-- start of INFORMATION SHOWN --

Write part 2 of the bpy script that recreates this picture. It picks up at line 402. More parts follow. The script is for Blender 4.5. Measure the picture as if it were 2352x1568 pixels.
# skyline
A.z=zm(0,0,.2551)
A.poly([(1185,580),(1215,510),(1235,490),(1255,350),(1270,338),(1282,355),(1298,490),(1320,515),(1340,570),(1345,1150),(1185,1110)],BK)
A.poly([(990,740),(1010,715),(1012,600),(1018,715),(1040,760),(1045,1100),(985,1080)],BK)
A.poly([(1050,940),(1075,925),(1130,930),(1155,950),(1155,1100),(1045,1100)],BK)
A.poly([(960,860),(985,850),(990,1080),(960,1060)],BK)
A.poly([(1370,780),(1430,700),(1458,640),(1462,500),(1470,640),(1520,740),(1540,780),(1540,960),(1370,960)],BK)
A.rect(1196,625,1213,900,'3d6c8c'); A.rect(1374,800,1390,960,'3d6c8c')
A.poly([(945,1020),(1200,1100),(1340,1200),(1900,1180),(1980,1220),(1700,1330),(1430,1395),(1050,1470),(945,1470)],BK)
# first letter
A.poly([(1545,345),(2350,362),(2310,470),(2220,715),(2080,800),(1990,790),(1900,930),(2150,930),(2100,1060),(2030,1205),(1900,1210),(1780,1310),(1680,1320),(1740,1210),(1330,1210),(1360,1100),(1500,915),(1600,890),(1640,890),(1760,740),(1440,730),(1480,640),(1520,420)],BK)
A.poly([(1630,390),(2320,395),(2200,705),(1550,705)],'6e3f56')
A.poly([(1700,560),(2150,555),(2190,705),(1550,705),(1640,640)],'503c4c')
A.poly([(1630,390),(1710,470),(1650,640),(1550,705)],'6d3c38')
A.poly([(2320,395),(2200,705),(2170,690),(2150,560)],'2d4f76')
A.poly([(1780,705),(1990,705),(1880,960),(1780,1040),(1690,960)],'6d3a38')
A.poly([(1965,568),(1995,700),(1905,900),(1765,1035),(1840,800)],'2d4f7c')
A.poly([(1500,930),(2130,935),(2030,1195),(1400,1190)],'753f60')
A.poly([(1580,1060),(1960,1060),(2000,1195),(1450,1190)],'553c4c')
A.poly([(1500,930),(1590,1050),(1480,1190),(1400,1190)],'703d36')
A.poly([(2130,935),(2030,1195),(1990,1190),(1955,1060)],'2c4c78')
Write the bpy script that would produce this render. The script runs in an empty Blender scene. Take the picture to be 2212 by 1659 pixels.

-- end of INFORMATION SHOWN --

### EXERCISE TASK
Quote all the records exactly, please, leaving none out.

### SOLUTION FOR THIS EXERCISE
Write part 2 of the bpy script that recreates this picture. It picks up at line 402. More parts follow. The script is for Blender 4.5. Measure the picture as if it were 2352x1568 pixels.
# skyline
A.z=zm(0,0,.2551)
A.poly([(1185,580),(1215,510),(1235,490),(1255,350),(1270,338),(1282,355),(1298,490),(1320,515),(1340,570),(1345,1150),(1185,1110)],BK)
A.poly([(990,740),(1010,715),(1012,600),(1018,715),(1040,760),(1045,1100),(985,1080)],BK)
A.poly([(1050,940),(1075,925),(1130,930),(1155,950),(1155,1100),(1045,1100)],BK)
A.poly([(960,860),(985,850),(990,1080),(960,1060)],BK)
A.poly([(1370,780),(1430,700),(1458,640),(1462,500),(1470,640),(1520,740),(1540,780),(1540,960),(1370,960)],BK)
A.rect(1196,625,1213,900,'3d6c8c'); A.rect(1374,800,1390,960,'3d6c8c')
A.poly([(945,1020),(1200,1100),(1340,1200),(1900,1180),(1980,1220),(1700,1330),(1430,1395),(1050,1470),(945,1470)],BK)
# first letter
A.poly([(1545,345),(2350,362),(2310,470),(2220,715),(2080,800),(1990,790),(1900,930),(2150,930),(2100,1060),(2030,1205),(1900,1210),(1780,1310),(1680,1320),(1740,1210),(1330,1210),(1360,1100),(1500,915),(1600,890),(1640,890),(1760,740),(1440,730),(1480,640),(1520,420)],BK)
A.poly([(1630,390),(2320,395),(2200,705),(1550,705)],'6e3f56')
A.poly([(1700,560),(2150,555),(2190,705),(1550,705),(1640,640)],'503c4c')
A.poly([(1630,390),(1710,470),(1650,640),(1550,705)],'6d3c38')
A.poly([(2320,395),(2200,705),(2170,690),(2150,560)],'2d4f76')
A.poly([(1780,705),(1990,705),(1880,960),(1780,1040),(1690,960)],'6d3a38')
A.poly([(1965,568),(1995,700),(1905,900),(1765,1035),(1840,800)],'2d4f7c')
A.poly([(1500,930),(2130,935),(2030,1195),(1400,1190)],'753f60')
A.poly([(1580,1060),(1960,1060),(2000,1195),(1450,1190)],'553c4c')
A.poly([(1500,930),(1590,1050),(1480,1190),(1400,1190)],'703d36')
A.poly([(2130,935),(2030,1195),(1990,1190),(1955,1060)],'2c4c78')
Write the bpy script that would produce this render. The script runs in an empty Blender scene. Take the picture to be 2212 by 1659 pixels.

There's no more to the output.